- Material:

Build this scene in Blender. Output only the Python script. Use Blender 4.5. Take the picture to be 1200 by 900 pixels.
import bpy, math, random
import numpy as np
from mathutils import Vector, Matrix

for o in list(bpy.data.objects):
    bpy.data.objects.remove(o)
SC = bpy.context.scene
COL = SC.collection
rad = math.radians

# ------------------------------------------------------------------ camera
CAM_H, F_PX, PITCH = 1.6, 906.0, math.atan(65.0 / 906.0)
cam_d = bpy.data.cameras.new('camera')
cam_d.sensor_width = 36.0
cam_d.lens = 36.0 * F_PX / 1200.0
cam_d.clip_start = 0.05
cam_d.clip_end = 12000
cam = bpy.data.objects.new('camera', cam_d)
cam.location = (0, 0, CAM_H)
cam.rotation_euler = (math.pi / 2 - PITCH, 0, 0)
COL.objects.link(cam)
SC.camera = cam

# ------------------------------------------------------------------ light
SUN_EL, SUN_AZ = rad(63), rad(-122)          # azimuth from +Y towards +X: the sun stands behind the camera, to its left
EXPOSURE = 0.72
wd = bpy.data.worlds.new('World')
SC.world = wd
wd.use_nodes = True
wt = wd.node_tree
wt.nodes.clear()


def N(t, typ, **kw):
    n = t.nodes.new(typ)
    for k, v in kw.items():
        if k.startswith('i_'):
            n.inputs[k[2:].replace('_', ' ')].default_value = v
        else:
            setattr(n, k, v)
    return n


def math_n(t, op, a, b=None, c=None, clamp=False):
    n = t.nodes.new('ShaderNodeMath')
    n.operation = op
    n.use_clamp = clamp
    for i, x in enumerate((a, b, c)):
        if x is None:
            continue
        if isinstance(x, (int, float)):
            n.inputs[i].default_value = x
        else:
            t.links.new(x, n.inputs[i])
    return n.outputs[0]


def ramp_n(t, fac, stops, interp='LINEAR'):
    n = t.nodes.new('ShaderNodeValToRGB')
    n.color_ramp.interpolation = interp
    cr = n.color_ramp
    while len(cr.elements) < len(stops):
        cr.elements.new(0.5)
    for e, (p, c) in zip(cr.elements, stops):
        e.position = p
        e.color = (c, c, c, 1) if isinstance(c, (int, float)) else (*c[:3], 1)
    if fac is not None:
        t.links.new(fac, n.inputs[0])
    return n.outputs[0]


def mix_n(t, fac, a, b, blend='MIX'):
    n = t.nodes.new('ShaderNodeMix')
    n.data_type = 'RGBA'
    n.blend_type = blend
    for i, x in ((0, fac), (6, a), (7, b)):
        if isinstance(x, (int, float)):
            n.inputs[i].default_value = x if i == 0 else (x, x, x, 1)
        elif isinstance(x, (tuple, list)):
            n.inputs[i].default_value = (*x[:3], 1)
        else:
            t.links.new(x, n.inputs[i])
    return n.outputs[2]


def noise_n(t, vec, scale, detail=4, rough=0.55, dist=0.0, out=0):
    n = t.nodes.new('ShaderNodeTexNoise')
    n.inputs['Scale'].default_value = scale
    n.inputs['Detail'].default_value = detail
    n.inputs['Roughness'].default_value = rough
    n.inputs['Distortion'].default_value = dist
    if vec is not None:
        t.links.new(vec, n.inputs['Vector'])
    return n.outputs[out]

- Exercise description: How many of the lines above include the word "scene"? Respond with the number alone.

- Response to the task: 2